**Source material**
------

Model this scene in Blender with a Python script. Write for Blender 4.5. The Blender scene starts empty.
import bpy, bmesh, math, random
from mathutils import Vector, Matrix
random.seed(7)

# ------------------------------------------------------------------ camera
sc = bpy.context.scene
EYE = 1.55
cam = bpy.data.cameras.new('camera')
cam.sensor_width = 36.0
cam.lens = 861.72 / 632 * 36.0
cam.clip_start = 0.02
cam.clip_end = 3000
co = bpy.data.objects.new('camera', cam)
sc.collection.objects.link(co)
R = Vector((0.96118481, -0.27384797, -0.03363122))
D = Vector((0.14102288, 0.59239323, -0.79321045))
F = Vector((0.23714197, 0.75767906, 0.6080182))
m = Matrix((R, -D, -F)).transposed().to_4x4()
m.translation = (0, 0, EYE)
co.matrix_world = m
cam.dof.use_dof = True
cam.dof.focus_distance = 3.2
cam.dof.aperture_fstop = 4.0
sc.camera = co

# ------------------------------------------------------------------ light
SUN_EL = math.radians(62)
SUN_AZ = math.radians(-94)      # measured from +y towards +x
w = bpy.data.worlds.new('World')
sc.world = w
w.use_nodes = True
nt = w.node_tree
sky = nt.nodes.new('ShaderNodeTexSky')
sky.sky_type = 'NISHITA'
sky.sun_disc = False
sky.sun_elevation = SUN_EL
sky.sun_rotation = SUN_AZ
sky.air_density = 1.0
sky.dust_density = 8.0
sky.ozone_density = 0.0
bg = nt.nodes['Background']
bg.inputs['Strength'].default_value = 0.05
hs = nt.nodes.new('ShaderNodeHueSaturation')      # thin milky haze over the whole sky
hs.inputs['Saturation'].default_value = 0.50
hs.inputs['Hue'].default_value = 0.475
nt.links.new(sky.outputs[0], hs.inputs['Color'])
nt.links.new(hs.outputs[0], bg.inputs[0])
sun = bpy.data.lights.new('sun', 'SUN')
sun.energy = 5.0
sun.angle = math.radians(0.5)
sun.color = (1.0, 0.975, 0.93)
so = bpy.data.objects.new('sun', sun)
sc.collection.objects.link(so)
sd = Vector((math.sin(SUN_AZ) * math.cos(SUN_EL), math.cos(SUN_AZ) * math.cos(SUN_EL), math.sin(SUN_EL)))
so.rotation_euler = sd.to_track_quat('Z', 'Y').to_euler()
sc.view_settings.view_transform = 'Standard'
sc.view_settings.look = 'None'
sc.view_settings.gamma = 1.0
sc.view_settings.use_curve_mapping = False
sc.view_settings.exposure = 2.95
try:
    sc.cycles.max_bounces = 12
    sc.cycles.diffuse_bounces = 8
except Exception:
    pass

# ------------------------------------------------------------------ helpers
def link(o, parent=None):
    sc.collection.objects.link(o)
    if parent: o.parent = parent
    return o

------

**Task to complete**
Exactly as written, please reproduce the lines from the first line of the data to the line containing "sc.camera = co", inclusive, and nothing else.

**Solution to the exercise**
Model this scene in Blender with a Python script. Write for Blender 4.5. The Blender scene starts empty.
import bpy, bmesh, math, random
from mathutils import Vector, Matrix
random.seed(7)

# ------------------------------------------------------------------ camera
sc = bpy.context.scene
EYE = 1.55
cam = bpy.data.cameras.new('camera')
cam.sensor_width = 36.0
cam.lens = 861.72 / 632 * 36.0
cam.clip_start = 0.02
cam.clip_end = 3000
co = bpy.data.objects.new('camera', cam)
sc.collection.objects.link(co)
R = Vector((0.96118481, -0.27384797, -0.03363122))
D = Vector((0.14102288, 0.59239323, -0.79321045))
F = Vector((0.23714197, 0.75767906, 0.6080182))
m = Matrix((R, -D, -F)).transposed().to_4x4()
m.translation = (0, 0, EYE)
co.matrix_world = m
cam.dof.use_dof = True
cam.dof.focus_distance = 3.2
cam.dof.aperture_fstop = 4.0
sc.camera = co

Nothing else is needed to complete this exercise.